Belita Koiller, a Physics Professor at the Federal University of Rio de Janeiro, Senior Research Fellow of the Brazilian National Research Council since 1985, the first woman physicist to be elected as a full member of the Brazilian Academy of Sciences and the winner of the 2005 L’Oreal-UNESCO award for Women in Science in Latin America agrees with Weissman and Altbir that there are more pressing challenges in the field of science than gender inequalities. She lists finding ways to increase funding for infrastructure and research and getting industry more interested in R&D as among her top concerns. 

“Research is mainly funded by the government in Brazil,” Koiller says. “There are very few cases where Brazilian companies have their own labs.

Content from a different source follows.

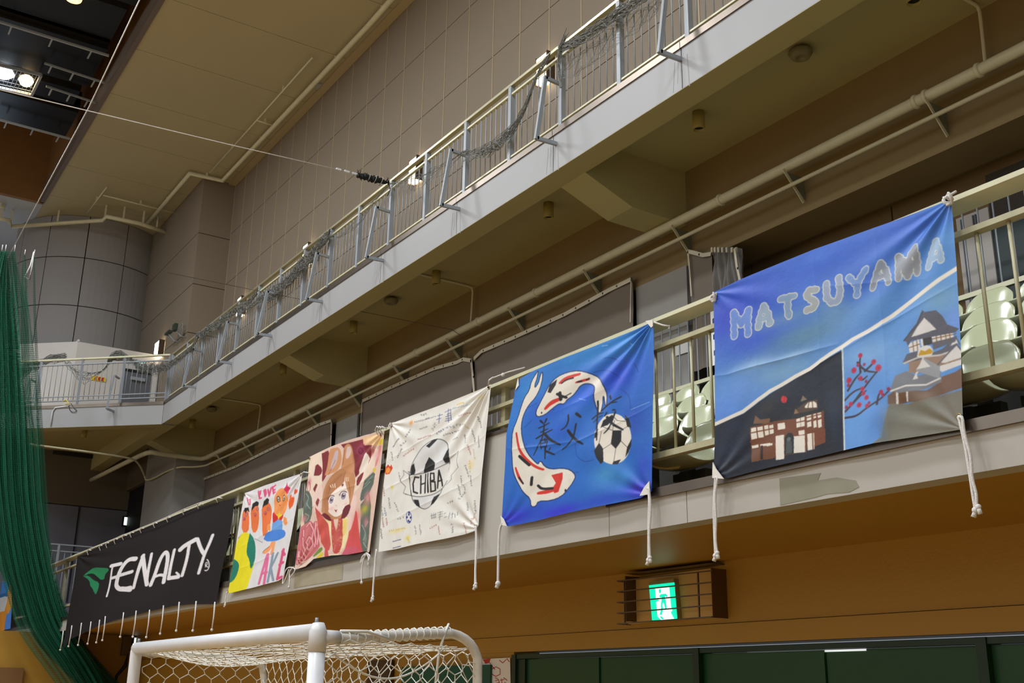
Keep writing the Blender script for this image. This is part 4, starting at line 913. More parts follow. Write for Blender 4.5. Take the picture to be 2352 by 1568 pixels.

Research money from Brazilian funding agencies is distributed through the submission of proposals by researchers and peer review; the system is well established and works very well.” 

Koiller notes, however, that(*) IDB funding is not directly accessible to active scientists. “Probably someone in the government bureaucracy decides how to use those fund; the process has lots of problems and moves very slowly,” she says. 

Weissman agrees that industry does not have much of a presence in science. “The government finances science [in Argentina], not industry,” she says, adding that economic decisions are completely divorced from science in her country. “It’s a problem of greed; for example, many landowners in Argentina have decided that they can make money by planting soy seeds, so most of their land is occupied by plantations. They don’t ask if this will be good for the land 50 or 100 years from now. They don’t use scientific information [to make decisions].”

Koiller thinks that industry in Brazil and the rest of Latin America could fall behind the rest of the world unless it becomes a more active partner in R&D. “Innovation is a big key to any product,” she says. “We need to be ahead of the curve instead of following it.”

Koiller cites ethanol production and oil and deepwater drilling technology as among Brazil’s technological successes, “but these all started as government projects. Every example I know of started at the university [with government funding], and then companies teamed up later. Maybe this is an area where [IDB] loans could be given, so companies can fund their own internal research facilities; that would promote development.”

Though very appreciative of the IDB’s funding for science and technology, Koiller urges the Bank to finance programs such as the Millennium Institutes Program, which involves national competitions, evaluated by an international jury. She also encourages the Bank to step up its support for international scientific conferences, saying that few are held in the countries of the region currently and those that do take place in the region are sparsely attended by Latin American scientist, thanks to steep registration fees. 

Equally important, says Koiller, is the need to fund research infrastructure in public schools and universities, such as buildings, laboratories and the like. “These are some of the areas where the IDB can have a real impact,” she concludes. 


[1] Note that while regional averages show high participation of women in the sciences, realities differ in individual countries. In Chile, for example, just 33 percent of research scientists are women, according to UIS.